Oh, and the campaign finance system Republicans have fight tooth and nail for means that no Democrat can win the presidency without licking the boots of the rich, and then governing accordingly. That's a right-wing victory right there.

Republicans have learned that the presidency is worth winning, but it's not mission-critical -- they bottled up Clinton, they bottled up Obama, they'll undoubtedly bottle up Hillary Clinton. They've lost the popular vote in five of six presidential cycles and look where we are: hedge fund managers still pay a lower tax rate than teachers, guns laws have become less stringent in much of America, the notion of human-created climate change still can't be the basis of federal legislation, our immigration policy still isn't reformed, abortion is subject to more and more restrictions in state after state.... That's just for starters. That's a pretty solid record of victory for the right.

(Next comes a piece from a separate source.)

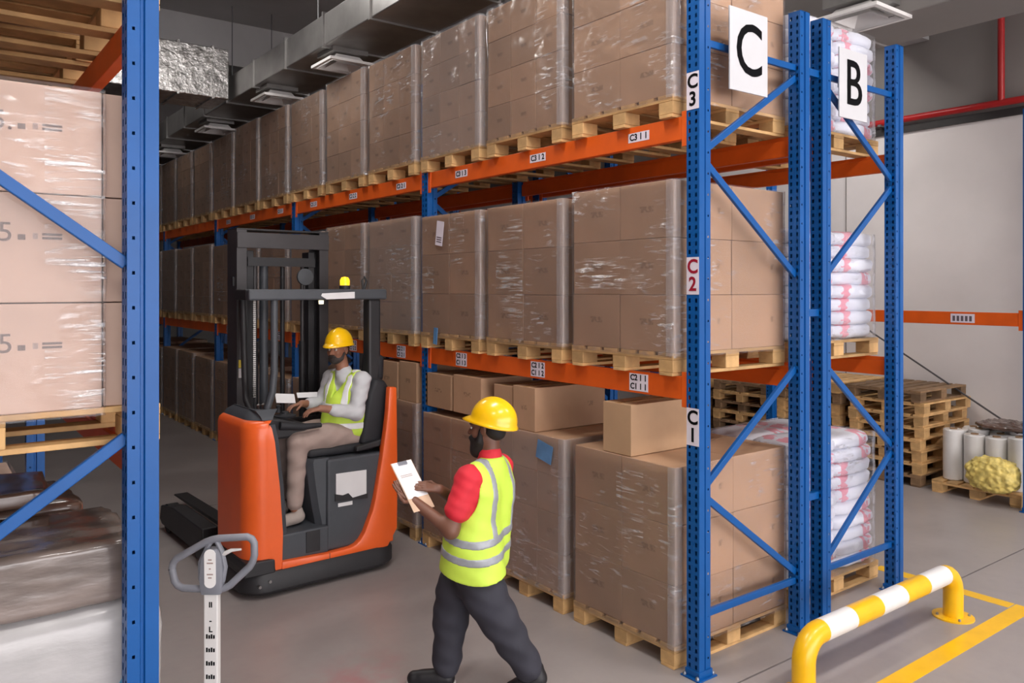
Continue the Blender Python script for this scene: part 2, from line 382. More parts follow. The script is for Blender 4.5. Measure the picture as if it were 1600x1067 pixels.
# ================================================================== pallet racking
L = 3.218; Z2 = 1.846; Z3 = 3.475; TOP = 4.32; DEPTH = 1.17
def upright_mesh():
    """post seen from outside: front at x=0 (slotted), depth to +x, centred on y"""
    mb = MB(); H = TOP
    def sheet(u, rows, cols, hole):     # grid with holes; u maps (a, z) -> point
        for i in range(len(rows) - 1):
            for j in range(len(cols) - 1):
                if hole(i, j): continue
                mb.add([u(cols[j], rows[i]), u(cols[j + 1], rows[i]), u(cols[j + 1], rows[i + 1]), u(cols[j], rows[i + 1])], [(0, 1, 2, 3)])
    rows = [0.0]; z = 0.06
    while z + 0.03 < H: rows += [z, z + 0.026]; z += 0.05
    rows.append(H)
    cols = [-0.05, -0.034, -0.018, 0.018, 0.034, 0.05]
    h = lambda i, j: i % 2 == 1 and j in (1, 3)
    sheet(lambda a, z: (0, a, z), rows, cols, h)
    sheet(lambda a, z: (0.11, a * 0.92, z), rows, cols, h)
    # side walls: front band, groove, rear band with round-ish bolt holes
    rz = [0.0]; z = 0.11
    while z + 0.02 < H: rz += [z, z + 0.013]; z += 0.13
    rz.append(H)
    for s in (-1, 1):
        sheet(lambda a, z: (a, s * 0.05, z), [0, H], [0, 0.048], lambda i, j: False)
        mb.add([(0.048, s * .05, 0), (0.052, s * .038, 0), (0.052, s * .038, H), (0.048, s * .05, H)], [(0, 1, 2, 3)])
        mb.add([(0.052, s * .038, 0), (0.062, s * .038, 0), (0.062, s * .038, H), (0.052, s * .038, H)], [(0, 1, 2, 3)])
        mb.add([(0.062, s * .038, 0), (0.066, s * .046, 0), (0.066, s * .046, H), (0.062, s * .038, H)], [(0, 1, 2, 3)])
        sheet(lambda a, z: (a, s * 0.046, z), rz, [0.066, 0.083, 0.093, 0.11], lambda i, j: i % 2 == 1 and j == 1)
    # back of the holes: inner web so that the post is not see-through
    mb.box(0.052, 0.058, -0.037, 0.037, 0, H)
    mb.box(0.0, 0.11, -0.05, 0.05, H - 0.003, H)
    return mb.mesh('upright')
UP = upright_mesh()
FOOT = MB().box(-0.03, 0.14, -0.075, 0.075, 0, 0.010).box(-0.008, 0.118, -0.056, 0.056, 0.0101, 0.05).mesh('base_plate', 0.002)
BOLT = MB().lathe([(0.012, 0), (0.012, 0.012), (0.006, 0.02)], n=8).mesh('anchor_bolt', smooth=True)
_brace = {}
def brace(rack, a, b, Y):
    a = Vector(a); b = Vector(b)
    key = (round(b.x - a.x, 3), round(b.z - a.z, 3))
    if key not in _brace:
        d = b - a; mb = MB(); mb.bar((0, 0, 0), d, 0.026, 0.045); _brace[key] = mb.mesh('brace', 0.004)
    link('brace', _brace[key], 'blue', rack, (a.x, Y, a.z))
def frame(rack, xa, xb, Y, flip_feet=True):
    """xa: outer face of the post at the a side (braces meet at 1.13 and 3.22); xb likewise at the b side"""
    for x, o in ((xa, xb), (xb, xa)):
        s = 0 if o > x else PI
        u = link('upright', UP, 'blue', rack, (x, Y, 0), (0, 0, s))
        link('base_plate', FOOT, 'blue', u, (0, 0, 0))
        for bx, by in ((-0.018, 0.05), (-0.018, -0.05), (0.128, 0.05), (0.128, -0.05)): link('anchor_bolt', BOLT, 'bolt', u, (bx, by, 0.01))
    sg = 1 if xb > xa else -1
    A = xa + sg * 0.105; B = xb - sg * 0.105
    for (p, zp, q, zq) in ((A, 0.37, B, 0.37), (A, 1.10, B, 0.43), (A, 1.16, B, 1.84), (A, 3.19, B, 2.49), (A, 3.26, B, 3.86), (A, 3.93, B, 3.93)):
        brace(rack, (p, 0, zp), (q, 0, zq), Y)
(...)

So really, who needs the presidency? For the GOP, it's gravy. It's no more than that. That's the lesson Republicans have learned since 1992.

2 comments:

Victor said...

If I didn't have to drive to the store later, I'd start drinking right after reading this.

Oy...

Cirze said...

I wish I could get this essay printed on the first page of the NYT.

Oh, heck.

Maybe "The Nation" would be a better choice.

As I, also, no longer even bother to have the Sunday "Times" delivered.

Thanks for your eloquence on such a world-shattering matter of importance.

Which very few reporters have given any thought to interpreting.

So really, who needs the presidency? For the GOP, it's gravy. It's no more than that. That's the lesson Republicans have learned since 1992.